Si bien tiene el nombre de una de las primeras habitantes del lugar, su residencia y capilla fueron construidas por Mercedes Castellanos en honor a su hijo muerto
Al atractivo paisajístico del Partido de Tandil se suma la belleza de las grandes estancias que formaron las familias Santamarina, Anchorena y otras, cuyas preocupaciones estéticas se expresan en las notables casas que edificaron, los estilos de sus iglesias, la armonía de sus galpones, así como el encanto de sus parques y jardines. Una de esas renombradas estancias es La Azucena, prima hermana de la irrepetible Acelain, cuya vecindad serrana comparten y disfrutan.
El nombre La Azucena le viene de los años pioneros del poblamiento tandilense, cuando el francés José Buteler se instaló al sur del Fuerte Independencia, atendiendo la tercera posta camino hacia Bahía Blanca, allá por 1842. Seguramente los negocios le fueron rentables, ya que fue comprando campo y se transformó en estanciero.
José vivía en las sierras con tres hermanas solteras, Azucena, Juana y Nieves Buteler, cuyos nombres quedaron en la nomenclatura rural del partido. La Azucena es el nombre de la estancia, de la estación del ferrocarril y de todo el paraje; La Nieves, de uno de los puestos, y La Juanita, del cerro más alto del macizo que se eleva en la propiedad. Cuando a fines del siglo XIX falleció Buteler, sus hermanas vendieron la estancia a Mercedes Castellanos de Anchorena, una gran estanciera e hija de Aarón Castellanos.
Mercedes tenía muchos hijos y muchas estancias, pero no alcanzaban para dejar una a cada uno, por eso adquirió La Azucena en 1901, destinada a su hijo menor, Emilio.
Gran plantador de árboles, como todos los Anchorena, éste tenía veinticuatro años cuando empezó a dirigir su proyecto forestal en La Azucena. Emilio acampaba con sus ayudantes, durmiendo en carpas entre los peñascales, abriendo los pozos con dinamita en el granito más duro del mundo. Avanzando con el proyecto del paisajista Böttrich, la plantación que realizó fue muy extensa y variada.
La obra se vio truncada por la temprana muerte de Emilio, en 1916. Su madre, que ya había visto morir a siete de sus hijos, continuó la obra de Emilio y decidió rendirle un homenaje a su manera, levantando una capilla en la estancia. Sucede que Mercedes Castellanos era muy piadosa y durante su vida hizo construir muchas iglesias y altares (como por ejemplo, la basílica del Santísimo Sacramento, en Buenos Aires, donde está enterrada).
Para la gloria de Dios
Parece que a Mercedes le gustaba tratar con arquitectos y no se fijaba en gastos cuando se trataba de edificar para la gloria de Dios. Así fue como contrató los servicios del arquitecto Martín Noel, famoso por revalorizar los olvidados estilos hispano-criollos y le encargó la más hermosa capilla que pudiera diseñar para la memoria de su hijo. Para complacerla, Noel dibujó una capilla inspirado en las viejas iglesias coloniales, adicionando elementos típicos de la arquitectura virreinal altoperuana.
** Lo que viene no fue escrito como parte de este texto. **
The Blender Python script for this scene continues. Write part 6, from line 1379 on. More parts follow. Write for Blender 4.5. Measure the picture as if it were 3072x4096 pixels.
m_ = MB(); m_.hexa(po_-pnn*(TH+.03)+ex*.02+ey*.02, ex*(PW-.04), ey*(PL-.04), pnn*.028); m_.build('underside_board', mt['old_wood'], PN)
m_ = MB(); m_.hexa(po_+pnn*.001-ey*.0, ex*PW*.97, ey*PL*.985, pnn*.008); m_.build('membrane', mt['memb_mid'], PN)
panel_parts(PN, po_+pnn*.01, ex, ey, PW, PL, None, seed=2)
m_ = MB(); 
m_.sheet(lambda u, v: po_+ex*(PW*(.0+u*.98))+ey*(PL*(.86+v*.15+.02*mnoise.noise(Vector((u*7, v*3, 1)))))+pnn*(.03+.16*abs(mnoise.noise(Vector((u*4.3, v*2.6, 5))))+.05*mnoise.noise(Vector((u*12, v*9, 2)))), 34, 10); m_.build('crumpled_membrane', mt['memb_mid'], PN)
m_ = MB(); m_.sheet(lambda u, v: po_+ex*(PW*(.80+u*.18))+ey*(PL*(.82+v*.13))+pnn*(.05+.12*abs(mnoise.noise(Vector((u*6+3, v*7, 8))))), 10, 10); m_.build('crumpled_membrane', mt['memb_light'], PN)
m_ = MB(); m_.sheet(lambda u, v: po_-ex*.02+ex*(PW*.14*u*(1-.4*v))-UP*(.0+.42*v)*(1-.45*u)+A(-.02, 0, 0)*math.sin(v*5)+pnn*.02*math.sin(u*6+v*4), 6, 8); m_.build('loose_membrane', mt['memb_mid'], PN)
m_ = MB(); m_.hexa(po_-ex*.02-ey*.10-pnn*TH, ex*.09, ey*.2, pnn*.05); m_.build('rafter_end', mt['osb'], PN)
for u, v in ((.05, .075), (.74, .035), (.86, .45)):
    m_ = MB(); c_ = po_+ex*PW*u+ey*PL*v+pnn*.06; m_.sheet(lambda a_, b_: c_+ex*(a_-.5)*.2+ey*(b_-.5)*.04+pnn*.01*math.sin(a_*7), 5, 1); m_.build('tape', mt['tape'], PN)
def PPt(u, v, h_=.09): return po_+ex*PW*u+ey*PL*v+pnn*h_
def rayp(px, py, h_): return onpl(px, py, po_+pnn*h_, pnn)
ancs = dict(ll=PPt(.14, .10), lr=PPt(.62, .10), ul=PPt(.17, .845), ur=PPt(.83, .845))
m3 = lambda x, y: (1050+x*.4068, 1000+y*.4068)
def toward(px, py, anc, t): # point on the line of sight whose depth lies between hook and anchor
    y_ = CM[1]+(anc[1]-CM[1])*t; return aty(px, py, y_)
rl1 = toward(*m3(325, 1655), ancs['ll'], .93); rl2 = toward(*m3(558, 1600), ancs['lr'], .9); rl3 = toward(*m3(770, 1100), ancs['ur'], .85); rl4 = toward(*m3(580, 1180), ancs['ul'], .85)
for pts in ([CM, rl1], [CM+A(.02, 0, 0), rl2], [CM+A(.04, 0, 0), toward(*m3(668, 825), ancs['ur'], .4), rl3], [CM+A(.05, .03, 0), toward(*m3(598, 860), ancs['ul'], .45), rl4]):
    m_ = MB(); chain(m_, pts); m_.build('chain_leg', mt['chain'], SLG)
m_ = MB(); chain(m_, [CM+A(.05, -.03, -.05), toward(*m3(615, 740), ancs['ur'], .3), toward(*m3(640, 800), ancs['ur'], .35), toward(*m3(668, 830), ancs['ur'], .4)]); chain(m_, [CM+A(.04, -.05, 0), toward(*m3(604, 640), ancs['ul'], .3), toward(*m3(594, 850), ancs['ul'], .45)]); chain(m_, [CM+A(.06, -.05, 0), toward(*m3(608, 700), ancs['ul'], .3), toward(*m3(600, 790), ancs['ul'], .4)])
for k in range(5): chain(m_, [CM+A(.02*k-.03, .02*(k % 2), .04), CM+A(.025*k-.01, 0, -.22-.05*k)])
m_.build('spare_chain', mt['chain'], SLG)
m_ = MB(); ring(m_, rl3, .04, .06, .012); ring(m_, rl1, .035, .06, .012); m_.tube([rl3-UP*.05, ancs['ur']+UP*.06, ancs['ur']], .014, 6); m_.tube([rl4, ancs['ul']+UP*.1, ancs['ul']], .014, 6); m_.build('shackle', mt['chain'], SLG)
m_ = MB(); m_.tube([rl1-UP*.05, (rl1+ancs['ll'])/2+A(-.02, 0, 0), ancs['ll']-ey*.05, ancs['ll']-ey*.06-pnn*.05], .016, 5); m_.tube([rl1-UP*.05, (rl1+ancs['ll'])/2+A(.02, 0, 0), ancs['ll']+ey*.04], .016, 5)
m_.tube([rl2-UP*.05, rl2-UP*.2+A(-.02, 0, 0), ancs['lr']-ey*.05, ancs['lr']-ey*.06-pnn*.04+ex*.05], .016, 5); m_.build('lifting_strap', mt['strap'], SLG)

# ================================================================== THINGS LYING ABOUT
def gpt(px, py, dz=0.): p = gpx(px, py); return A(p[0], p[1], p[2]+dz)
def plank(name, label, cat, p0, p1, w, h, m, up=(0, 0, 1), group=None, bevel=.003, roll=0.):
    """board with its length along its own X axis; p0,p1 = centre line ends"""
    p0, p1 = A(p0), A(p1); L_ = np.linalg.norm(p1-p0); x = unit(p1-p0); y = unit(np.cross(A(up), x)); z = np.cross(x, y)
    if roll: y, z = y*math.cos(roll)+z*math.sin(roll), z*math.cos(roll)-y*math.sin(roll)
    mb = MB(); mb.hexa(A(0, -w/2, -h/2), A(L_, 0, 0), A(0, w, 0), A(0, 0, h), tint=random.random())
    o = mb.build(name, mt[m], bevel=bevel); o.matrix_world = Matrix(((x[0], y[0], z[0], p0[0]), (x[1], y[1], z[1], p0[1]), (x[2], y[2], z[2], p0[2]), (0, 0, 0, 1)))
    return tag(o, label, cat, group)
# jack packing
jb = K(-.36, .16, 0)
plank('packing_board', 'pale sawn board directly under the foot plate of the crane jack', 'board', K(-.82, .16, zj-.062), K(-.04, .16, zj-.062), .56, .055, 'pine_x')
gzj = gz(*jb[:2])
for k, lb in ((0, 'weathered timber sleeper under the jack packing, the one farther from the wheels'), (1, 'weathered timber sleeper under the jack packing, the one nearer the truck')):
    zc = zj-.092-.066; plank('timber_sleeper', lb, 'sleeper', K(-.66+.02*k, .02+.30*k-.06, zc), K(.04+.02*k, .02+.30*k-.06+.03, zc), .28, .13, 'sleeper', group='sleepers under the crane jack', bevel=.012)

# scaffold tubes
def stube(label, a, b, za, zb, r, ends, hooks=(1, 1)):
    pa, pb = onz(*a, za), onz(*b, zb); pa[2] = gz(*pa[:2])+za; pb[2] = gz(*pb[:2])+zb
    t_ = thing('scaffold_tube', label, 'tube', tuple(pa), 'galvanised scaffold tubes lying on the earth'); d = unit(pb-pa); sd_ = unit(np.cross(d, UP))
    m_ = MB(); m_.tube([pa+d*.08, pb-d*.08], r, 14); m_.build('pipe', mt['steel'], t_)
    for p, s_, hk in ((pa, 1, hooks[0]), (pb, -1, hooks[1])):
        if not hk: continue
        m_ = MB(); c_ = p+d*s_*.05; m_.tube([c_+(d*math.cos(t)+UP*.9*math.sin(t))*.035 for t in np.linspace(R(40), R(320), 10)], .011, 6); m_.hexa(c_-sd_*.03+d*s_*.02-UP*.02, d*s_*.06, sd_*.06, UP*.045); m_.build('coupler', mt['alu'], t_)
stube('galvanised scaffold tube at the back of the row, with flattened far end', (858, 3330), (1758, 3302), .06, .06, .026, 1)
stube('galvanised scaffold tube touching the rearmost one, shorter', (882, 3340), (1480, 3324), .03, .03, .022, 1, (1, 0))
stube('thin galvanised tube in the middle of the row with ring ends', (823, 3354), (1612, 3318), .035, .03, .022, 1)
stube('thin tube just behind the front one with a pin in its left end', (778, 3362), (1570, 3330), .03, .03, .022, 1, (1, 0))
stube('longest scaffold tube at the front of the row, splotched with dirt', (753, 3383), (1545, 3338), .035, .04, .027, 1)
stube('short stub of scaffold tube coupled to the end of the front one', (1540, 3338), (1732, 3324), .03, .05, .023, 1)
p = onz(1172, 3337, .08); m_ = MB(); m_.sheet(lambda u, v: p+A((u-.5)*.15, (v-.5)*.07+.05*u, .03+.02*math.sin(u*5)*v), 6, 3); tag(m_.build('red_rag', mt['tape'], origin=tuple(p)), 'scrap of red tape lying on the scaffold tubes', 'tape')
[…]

En medio de la estancia, emplazada en lo alto de una loma toscosa, aparece la imagen blanca de la capilla, con sus grandes proporciones y la belleza de sus líneas, accesible al goce de pocos ojos, dada la privacidad de la propiedad donde se levanta. Construida la capilla en 1918, faltaban diez años para levantar la casa principal de la estancia.
La muerte prematura de Emilio de Anchorena y otras desgracias de la familia atrasaron los sueños que aquél había compartido con su esposa, Leonor Uriburu, y el proyecto de la casa quedó postergado.
Así, en París, donde pasó muchos años educando a sus hijos, Leonor decidió volver y abocarse a la construcción de una casa en La Azucena, para lo que contrató al arquitecto Alejandro Bustillo, quien a su vez se trasladó a vivir a la estancia para diseñar la casa. Emilio había plantado el parque para enmarcar su casa, la que debía asentarse en una superficie irregular.
Así resultó que, tras largas consideraciones Bustillo se decidió por un terreno plano en la cima de un cerro, una meseta angosta con un declive profundo sobre uno de sus lados. Por eso dibujó una casa alargada, con varios niveles. Una calle a lo largo la separa del borde del bajo escalonado y pedregoso donde se extiende la parquización. Tras algunos años de construcción, la residencia de Azucena estuvo lista, resultando una recreación de paredes blancas y líneas rectas, propias de los estilos arquitectónicos meridionales.